GIVEN PROBLEM ▸ Go through the listing and write out all of it exactly.
::: RECORDED INFORMATION
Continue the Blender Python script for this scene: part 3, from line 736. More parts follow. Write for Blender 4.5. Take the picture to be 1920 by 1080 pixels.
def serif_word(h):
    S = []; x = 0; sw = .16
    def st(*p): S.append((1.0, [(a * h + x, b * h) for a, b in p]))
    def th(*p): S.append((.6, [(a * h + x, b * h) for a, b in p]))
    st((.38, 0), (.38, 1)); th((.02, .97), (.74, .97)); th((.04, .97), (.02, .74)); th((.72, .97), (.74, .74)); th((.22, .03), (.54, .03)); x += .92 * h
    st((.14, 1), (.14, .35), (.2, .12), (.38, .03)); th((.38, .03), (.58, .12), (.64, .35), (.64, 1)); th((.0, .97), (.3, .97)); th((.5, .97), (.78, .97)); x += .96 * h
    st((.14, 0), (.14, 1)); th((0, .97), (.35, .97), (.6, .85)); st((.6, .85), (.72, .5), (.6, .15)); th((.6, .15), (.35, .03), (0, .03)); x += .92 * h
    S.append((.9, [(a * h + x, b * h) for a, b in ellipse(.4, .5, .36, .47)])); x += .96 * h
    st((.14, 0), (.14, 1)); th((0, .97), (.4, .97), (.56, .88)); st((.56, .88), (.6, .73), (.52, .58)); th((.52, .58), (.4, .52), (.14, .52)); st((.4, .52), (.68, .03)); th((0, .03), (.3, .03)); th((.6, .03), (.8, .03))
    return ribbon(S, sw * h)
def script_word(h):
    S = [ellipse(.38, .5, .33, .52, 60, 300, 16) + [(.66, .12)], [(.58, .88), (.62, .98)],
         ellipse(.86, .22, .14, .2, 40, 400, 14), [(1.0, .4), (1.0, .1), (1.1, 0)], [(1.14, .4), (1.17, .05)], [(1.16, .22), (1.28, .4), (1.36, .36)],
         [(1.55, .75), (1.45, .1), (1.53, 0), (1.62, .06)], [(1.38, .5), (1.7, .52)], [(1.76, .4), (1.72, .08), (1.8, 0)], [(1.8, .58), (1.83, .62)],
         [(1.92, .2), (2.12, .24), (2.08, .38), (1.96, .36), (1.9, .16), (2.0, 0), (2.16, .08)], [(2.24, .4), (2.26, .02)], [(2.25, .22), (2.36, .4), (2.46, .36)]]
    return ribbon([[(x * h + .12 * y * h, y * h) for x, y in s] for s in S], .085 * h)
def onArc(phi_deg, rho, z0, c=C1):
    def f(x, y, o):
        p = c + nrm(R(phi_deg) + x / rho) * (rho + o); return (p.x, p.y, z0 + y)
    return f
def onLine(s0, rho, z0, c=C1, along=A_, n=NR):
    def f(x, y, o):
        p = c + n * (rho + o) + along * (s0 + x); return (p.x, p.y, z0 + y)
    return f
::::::
WRITTEN SOLUTION ▸
Continue the Blender Python script for this scene: part 3, from line 736. More parts follow. Write for Blender 4.5. Take the picture to be 1920 by 1080 pixels.
def serif_word(h):
    S = []; x = 0; sw = .16
    def st(*p): S.append((1.0, [(a * h + x, b * h) for a, b in p]))
    def th(*p): S.append((.6, [(a * h + x, b * h) for a, b in p]))
    st((.38, 0), (.38, 1)); th((.02, .97), (.74, .97)); th((.04, .97), (.02, .74)); th((.72, .97), (.74, .74)); th((.22, .03), (.54, .03)); x += .92 * h
    st((.14, 1), (.14, .35), (.2, .12), (.38, .03)); th((.38, .03), (.58, .12), (.64, .35), (.64, 1)); th((.0, .97), (.3, .97)); th((.5, .97), (.78, .97)); x += .96 * h
    st((.14, 0), (.14, 1)); th((0, .97), (.35, .97), (.6, .85)); st((.6, .85), (.72, .5), (.6, .15)); th((.6, .15), (.35, .03), (0, .03)); x += .92 * h
    S.append((.9, [(a * h + x, b * h) for a, b in ellipse(.4, .5, .36, .47)])); x += .96 * h
    st((.14, 0), (.14, 1)); th((0, .97), (.4, .97), (.56, .88)); st((.56, .88), (.6, .73), (.52, .58)); th((.52, .58), (.4, .52), (.14, .52)); st((.4, .52), (.68, .03)); th((0, .03), (.3, .03)); th((.6, .03), (.8, .03))
    return ribbon(S, sw * h)
def script_word(h):
    S = [ellipse(.38, .5, .33, .52, 60, 300, 16) + [(.66, .12)], [(.58, .88), (.62, .98)],
         ellipse(.86, .22, .14, .2, 40, 400, 14), [(1.0, .4), (1.0, .1), (1.1, 0)], [(1.14, .4), (1.17, .05)], [(1.16, .22), (1.28, .4), (1.36, .36)],
         [(1.55, .75), (1.45, .1), (1.53, 0), (1.62, .06)], [(1.38, .5), (1.7, .52)], [(1.76, .4), (1.72, .08), (1.8, 0)], [(1.8, .58), (1.83, .62)],
         [(1.92, .2), (2.12, .24), (2.08, .38), (1.96, .36), (1.9, .16), (2.0, 0), (2.16, .08)], [(2.24, .4), (2.26, .02)], [(2.25, .22), (2.36, .4), (2.46, .36)]]
    return ribbon([[(x * h + .12 * y * h, y * h) for x, y in s] for s in S], .085 * h)
def onArc(phi_deg, rho, z0, c=C1):
    def f(x, y, o):
        p = c + nrm(R(phi_deg) + x / rho) * (rho + o); return (p.x, p.y, z0 + y)
    return f
def onLine(s0, rho, z0, c=C1, along=A_, n=NR):
    def f(x, y, o):
        p = c + n * (rho + o) + along * (s0 + x); return (p.x, p.y, z0 + y)
    return f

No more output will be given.